### Description of the task
Copy verbatim the material from its first line to the line that holds "return Vector((v[0], v[1], v[2]", including that line.
BEGIN Data segment
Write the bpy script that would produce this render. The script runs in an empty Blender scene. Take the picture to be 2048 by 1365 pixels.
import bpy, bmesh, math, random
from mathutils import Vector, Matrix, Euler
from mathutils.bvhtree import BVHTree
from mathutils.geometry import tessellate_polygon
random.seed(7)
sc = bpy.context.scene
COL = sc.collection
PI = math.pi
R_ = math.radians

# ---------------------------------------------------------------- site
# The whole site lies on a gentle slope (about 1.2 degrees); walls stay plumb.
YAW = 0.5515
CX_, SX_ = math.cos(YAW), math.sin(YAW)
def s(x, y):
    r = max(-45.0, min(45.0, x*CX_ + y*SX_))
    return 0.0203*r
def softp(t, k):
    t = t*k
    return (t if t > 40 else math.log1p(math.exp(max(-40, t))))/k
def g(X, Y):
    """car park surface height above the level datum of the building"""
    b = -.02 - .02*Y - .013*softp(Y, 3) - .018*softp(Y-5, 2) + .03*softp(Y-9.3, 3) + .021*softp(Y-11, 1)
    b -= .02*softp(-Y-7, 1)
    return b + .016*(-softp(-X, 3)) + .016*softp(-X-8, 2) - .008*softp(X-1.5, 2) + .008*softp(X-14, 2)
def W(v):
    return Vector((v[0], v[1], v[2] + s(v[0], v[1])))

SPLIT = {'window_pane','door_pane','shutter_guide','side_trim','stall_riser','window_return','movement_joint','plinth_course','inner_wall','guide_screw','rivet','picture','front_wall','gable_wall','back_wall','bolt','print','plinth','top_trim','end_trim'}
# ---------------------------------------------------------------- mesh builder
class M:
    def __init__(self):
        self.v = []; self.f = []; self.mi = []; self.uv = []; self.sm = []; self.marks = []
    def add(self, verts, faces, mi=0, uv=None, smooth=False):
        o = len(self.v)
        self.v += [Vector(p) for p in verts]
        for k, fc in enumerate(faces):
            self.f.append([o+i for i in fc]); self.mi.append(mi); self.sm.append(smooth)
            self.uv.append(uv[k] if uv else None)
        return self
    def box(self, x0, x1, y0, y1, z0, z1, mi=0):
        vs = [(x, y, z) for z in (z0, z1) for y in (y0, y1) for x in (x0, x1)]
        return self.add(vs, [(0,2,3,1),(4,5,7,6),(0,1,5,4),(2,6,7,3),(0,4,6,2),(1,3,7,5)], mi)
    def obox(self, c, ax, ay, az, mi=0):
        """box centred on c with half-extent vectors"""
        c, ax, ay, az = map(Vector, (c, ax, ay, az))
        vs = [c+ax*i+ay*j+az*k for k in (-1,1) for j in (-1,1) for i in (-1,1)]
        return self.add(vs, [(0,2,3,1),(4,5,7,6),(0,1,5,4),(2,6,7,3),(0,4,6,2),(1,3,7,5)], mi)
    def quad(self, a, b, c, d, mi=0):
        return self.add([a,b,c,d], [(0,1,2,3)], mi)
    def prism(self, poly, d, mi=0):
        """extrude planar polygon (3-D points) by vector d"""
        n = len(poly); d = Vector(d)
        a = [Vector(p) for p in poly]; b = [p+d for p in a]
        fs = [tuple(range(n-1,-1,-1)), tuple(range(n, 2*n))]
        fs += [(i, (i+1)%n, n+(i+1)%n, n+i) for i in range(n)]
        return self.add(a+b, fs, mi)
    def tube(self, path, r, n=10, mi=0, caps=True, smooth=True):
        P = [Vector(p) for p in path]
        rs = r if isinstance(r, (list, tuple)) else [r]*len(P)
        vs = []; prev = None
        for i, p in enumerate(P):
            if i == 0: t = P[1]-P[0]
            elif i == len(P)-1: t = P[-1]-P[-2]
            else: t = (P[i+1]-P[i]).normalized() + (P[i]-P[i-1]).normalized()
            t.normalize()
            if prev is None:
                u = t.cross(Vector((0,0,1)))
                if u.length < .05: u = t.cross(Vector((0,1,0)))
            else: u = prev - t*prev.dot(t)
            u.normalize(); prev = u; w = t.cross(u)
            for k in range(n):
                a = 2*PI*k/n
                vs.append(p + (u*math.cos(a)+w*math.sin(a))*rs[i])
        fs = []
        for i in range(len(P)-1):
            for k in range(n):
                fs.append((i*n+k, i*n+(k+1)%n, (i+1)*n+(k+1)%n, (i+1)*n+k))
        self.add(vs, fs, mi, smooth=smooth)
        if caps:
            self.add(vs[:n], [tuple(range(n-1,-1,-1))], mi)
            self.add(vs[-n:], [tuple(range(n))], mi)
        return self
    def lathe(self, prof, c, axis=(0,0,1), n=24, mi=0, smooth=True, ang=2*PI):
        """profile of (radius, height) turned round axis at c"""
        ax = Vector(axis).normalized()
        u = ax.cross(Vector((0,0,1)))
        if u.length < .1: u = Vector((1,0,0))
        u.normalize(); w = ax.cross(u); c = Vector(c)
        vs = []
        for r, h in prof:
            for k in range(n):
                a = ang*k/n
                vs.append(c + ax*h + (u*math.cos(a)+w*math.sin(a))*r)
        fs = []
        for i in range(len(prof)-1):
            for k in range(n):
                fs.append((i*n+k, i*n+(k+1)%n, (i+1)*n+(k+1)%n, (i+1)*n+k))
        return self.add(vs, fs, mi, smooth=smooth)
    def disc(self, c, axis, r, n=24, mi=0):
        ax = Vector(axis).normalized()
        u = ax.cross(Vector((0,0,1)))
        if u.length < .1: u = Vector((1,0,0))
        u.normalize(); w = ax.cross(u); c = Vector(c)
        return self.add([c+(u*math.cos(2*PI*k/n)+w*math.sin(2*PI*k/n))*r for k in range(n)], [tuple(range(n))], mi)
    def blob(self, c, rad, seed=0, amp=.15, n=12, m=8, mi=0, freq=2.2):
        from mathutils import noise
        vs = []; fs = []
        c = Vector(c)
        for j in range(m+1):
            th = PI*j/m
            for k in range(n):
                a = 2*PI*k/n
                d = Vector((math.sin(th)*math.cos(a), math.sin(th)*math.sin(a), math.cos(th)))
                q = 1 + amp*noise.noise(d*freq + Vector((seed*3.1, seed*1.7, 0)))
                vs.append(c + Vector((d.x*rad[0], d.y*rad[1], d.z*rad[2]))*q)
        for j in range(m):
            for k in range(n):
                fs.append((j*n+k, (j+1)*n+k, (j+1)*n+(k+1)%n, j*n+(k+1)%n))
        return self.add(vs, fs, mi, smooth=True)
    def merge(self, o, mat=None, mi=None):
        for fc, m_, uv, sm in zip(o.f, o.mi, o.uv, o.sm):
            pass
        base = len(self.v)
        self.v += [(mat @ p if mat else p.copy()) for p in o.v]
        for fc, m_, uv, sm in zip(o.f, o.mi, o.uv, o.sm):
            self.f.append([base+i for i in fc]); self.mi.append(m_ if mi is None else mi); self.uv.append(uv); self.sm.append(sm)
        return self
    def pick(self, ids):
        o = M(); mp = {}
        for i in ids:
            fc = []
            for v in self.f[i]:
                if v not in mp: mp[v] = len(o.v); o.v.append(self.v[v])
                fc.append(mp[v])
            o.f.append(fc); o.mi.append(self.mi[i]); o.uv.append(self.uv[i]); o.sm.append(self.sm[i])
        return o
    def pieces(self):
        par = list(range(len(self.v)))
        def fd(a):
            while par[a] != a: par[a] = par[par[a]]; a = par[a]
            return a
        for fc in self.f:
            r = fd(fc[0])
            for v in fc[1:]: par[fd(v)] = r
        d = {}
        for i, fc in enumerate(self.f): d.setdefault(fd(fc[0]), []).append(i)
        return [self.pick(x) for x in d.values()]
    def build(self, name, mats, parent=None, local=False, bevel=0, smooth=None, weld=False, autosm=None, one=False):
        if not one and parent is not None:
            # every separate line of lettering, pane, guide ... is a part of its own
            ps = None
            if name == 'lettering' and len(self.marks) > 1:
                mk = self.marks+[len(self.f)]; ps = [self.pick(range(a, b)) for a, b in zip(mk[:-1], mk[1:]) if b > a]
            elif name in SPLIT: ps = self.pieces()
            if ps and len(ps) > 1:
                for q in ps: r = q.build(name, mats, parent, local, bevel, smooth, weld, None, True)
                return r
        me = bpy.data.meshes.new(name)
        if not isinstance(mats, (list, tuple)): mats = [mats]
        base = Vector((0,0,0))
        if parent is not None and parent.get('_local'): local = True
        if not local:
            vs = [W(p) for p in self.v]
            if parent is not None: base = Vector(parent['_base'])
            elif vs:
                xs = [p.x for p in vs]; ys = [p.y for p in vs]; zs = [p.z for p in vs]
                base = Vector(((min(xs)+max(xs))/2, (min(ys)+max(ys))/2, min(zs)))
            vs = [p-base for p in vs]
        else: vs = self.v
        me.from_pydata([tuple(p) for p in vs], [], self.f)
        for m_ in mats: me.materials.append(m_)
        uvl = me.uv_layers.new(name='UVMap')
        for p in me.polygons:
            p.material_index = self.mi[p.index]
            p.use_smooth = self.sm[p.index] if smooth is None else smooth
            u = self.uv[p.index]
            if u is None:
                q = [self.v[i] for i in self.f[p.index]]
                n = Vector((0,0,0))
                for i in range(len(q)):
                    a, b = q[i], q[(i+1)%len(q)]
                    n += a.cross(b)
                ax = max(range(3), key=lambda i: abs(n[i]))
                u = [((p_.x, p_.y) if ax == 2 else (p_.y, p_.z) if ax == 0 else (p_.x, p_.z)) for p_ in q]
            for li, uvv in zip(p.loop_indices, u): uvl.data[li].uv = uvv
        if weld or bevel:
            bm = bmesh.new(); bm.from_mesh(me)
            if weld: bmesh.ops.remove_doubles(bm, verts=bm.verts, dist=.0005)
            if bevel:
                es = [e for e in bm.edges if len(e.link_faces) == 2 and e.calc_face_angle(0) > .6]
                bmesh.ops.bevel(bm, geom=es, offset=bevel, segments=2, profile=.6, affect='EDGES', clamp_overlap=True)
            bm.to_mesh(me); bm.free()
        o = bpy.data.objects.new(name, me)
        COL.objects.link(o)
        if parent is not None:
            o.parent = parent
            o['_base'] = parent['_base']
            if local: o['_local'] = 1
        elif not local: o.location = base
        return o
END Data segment
### Result of the exercise
Write the bpy script that would produce this render. The script runs in an empty Blender scene. Take the picture to be 2048 by 1365 pixels.
import bpy, bmesh, math, random
from mathutils import Vector, Matrix, Euler
from mathutils.bvhtree import BVHTree
from mathutils.geometry import tessellate_polygon
random.seed(7)
sc = bpy.context.scene
COL = sc.collection
PI = math.pi
R_ = math.radians

# ---------------------------------------------------------------- site
# The whole site lies on a gentle slope (about 1.2 degrees); walls stay plumb.
YAW = 0.5515
CX_, SX_ = math.cos(YAW), math.sin(YAW)
def s(x, y):
    r = max(-45.0, min(45.0, x*CX_ + y*SX_))
    return 0.0203*r
def softp(t, k):
    t = t*k
    return (t if t > 40 else math.log1p(math.exp(max(-40, t))))/k
def g(X, Y):
    """car park surface height above the level datum of the building"""
    b = -.02 - .02*Y - .013*softp(Y, 3) - .018*softp(Y-5, 2) + .03*softp(Y-9.3, 3) + .021*softp(Y-11, 1)
    b -= .02*softp(-Y-7, 1)
    return b + .016*(-softp(-X, 3)) + .016*softp(-X-8, 2) - .008*softp(X-1.5, 2) + .008*softp(X-14, 2)
def W(v):
    return Vector((v[0], v[1], v[2] + s(v[0], v[1])))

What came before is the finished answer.